Super-thin portable PCs, a new Windows version for mobile devices and customisable Internet clouds will lead a major computer show in Taiwan, opening on Tuesday, as the global tech industry charts its way through a difficult year.
Top-brand exhibitors at Computex Taipei 2012 will showcase ultrabook models pioneered late last year by Taiwan-based PC makers Acer and Asustek. The notebooks resemble Apple's MacBook Air, but run on the Windows Operating Systems and sell for less.
Many of the big names at the annual show are expected to come out with tablet PCs that use a soon-to-emerge Windows 8.
Earlier Windows versions have lagged behind Google's system and Apple's iOS in smart phones and tablet PCs.
“At the end of 2012, Microsoft will officially release Windows 8, so at Computex we're getting a lot of related products, and a lot of Taiwanese companies are keenly interested,” said Thomas Huang of the Taiwan External Trade Development Council.

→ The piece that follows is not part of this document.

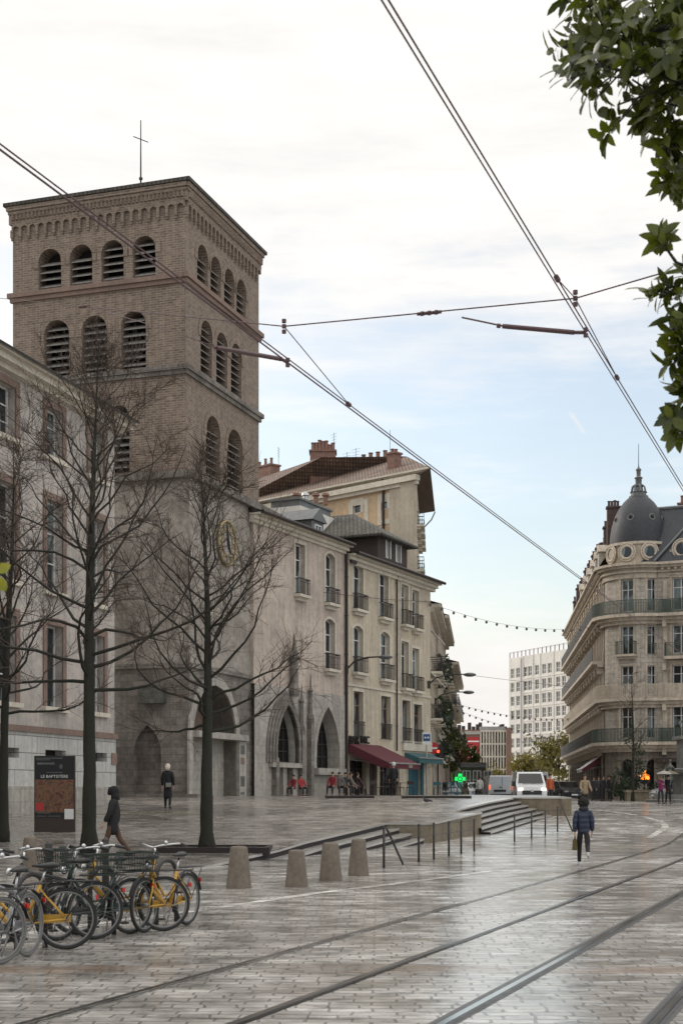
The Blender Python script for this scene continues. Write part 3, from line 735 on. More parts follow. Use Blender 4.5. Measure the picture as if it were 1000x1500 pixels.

Developers at the show will roll out servers and services that allow users to build their own clouds to store data without a hard drive.
Clouds are virtual corners of Internet where users could, for example, begin a game on a home PC and continue it later through mobile phone because the player's position and other details of the play would be stored in cyberspace instead of on the devices.